Australian Inflation Remains Soft In 3Q; Rates Hike Unlikely


Australian inflation surprisingly slowed in the third quarter even with rising power prices.

Consumer Price Index which measures inflation rate climbed 0.6 percent in the third quarter, according to the Australian Bureau of Statistics report released on Wednesday.

On a yearly basis, consumer prices were up 1.8 percent, below the Reserve Bank of Australia’s 2 to 3 percent target and economists’ expectation of 2 percent gain from a year earlier.

High foreign exchange rate continued to subdue prices even with a record-low unemployment rate. Meaning, rising household debt amid weak wage growth leave little to no room for monetary tightening if economic growth is still a priority.

In fact, some experts believe that with prices still weak across the board, the monetary rate is likely to remain unchanged throughout 2018, especially with China planning to cut down on Iron Ore import and institute tougher credit control measures to curb rising business debt. China is Australia’s largest trading partner.

“Consumer prices are amazingly benign across the economy,” said Matt Sherwood, Sydney-based head of investment strategy for fund manager Perpetual Investments.

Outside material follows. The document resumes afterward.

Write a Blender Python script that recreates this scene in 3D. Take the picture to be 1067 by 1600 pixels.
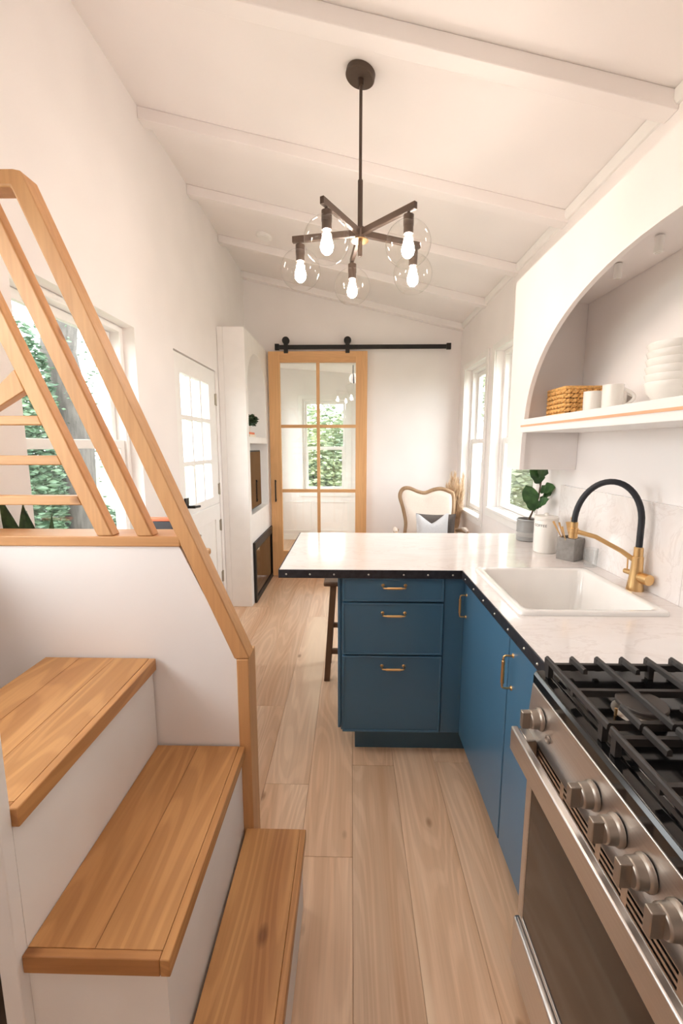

“That’s because wages growth is at an all-time low, and households are saving more to pay down their debt,” he said. “It tells me that the RBA is on hold not only in 2017 but also all of 2018.”

Also, while energy prices rose the most in the quarter, rising 8.9 percent to add 0.25 percentage points to the overall Consumer Price Index. Economists see the gain as a mere increase in tax on consumer spending and not a sign of overheating demand associated with price pressures.

“This is the wrong type of inflation, in that the increases are in non-discretionary, regulatory type components,” said Su-Lin Ong, Sydney-based senior economist at RBC Capital.

The Australian dollar dipped across the board after the report, losing 0.9 percent against the US dollar to US77.03c.